Oh, and how there's nothing quite like a whiff or taste of superlative soup, the kind served in the Kingdom of Dor once a year. That's where most of "Tale" is set and where a visiting rat named Roscuro (voice of Dustin Hoffman) is so tantalized by the smell that he takes a tumble into the queen's soup bowl.

She keels over and dies, setting into motion a series of events that take the light and joy out of everyone's lives. The king outlaws soup and rats and plunges into depression, leaving his princess daughter (Emma Watson) to wonder, "Do you think there's a bit of light somewhere in the world?"

That's the cue for the entrance of Despereaux, a tiny white mouse with a pink nose and oversize ears who doesn't cower or scurry like the other mice. He fancies himself a chivalrous, courageous gentleman, even as he pays the price for reaching out to the woebegone.

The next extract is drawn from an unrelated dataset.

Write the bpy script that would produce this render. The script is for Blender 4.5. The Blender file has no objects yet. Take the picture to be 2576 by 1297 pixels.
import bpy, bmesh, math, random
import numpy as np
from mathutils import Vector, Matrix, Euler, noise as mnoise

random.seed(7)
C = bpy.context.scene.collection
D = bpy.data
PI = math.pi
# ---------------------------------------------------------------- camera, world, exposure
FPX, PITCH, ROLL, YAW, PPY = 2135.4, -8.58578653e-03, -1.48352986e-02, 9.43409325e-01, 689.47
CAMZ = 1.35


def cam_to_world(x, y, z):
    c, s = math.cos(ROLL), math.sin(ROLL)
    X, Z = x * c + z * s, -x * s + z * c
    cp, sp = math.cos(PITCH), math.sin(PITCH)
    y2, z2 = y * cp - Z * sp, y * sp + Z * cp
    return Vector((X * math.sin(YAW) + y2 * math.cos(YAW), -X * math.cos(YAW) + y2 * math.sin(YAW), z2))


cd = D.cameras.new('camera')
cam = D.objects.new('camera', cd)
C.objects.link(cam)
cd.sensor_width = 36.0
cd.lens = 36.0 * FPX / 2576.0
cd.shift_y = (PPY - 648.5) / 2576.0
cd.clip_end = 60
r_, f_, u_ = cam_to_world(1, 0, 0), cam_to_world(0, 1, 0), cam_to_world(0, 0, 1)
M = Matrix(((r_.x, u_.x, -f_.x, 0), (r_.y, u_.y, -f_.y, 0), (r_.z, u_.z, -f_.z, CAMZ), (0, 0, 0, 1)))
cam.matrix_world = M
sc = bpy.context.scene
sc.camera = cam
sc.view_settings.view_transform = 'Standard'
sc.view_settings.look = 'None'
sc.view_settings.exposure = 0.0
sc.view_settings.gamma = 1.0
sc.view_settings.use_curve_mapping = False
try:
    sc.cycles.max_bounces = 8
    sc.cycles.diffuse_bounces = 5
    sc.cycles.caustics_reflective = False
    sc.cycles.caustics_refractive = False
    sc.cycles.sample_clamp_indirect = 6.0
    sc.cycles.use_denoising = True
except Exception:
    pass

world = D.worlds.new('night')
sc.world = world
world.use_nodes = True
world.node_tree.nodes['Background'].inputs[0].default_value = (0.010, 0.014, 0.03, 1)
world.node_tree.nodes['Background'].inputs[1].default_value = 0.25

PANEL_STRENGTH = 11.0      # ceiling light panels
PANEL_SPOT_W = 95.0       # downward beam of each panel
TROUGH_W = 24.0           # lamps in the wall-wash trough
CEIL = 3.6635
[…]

For a movie with such a fantastical premise, it's awfully serious for much of the time. A preview audience squirmed a bit and laughed heartily just a time or two.

The title character is lovable and, except for the one voiced by Hoffman, the rats are reprehensible, especially Botticelli (Ciaran Hinds) who rules Ratworld. "Despereaux" is helped enormously by the wise, gentle narration by Sigourney Weaver, one of a baker's dozen of well-known actors providing the voices.

Attention to detail is delightful, from a soup genie fashioned from fruits and veggies (real apples on his cheeks, for instance) to the burning matches that serve as torches in Mouseworld, but in the end, "Despereaux" suffers from comparison to "Ratatouille" and may be a victim of bad timing.

It is, inexplicably, the third movie about rodents to hit screens since November 2006, when "Flushed Away" debuted. It, too, was co-directed by Sam Fell, who works with Robert Stevenhagen here.

By the Chinese calendar, 2008 has been the Year of the Rat but by the movie calendar -- "Beverly Hills Chihuahua," "Bolt" and, soon, "Marley & Me" and "Wendy and Lucy" -- it's the Year of the Dog.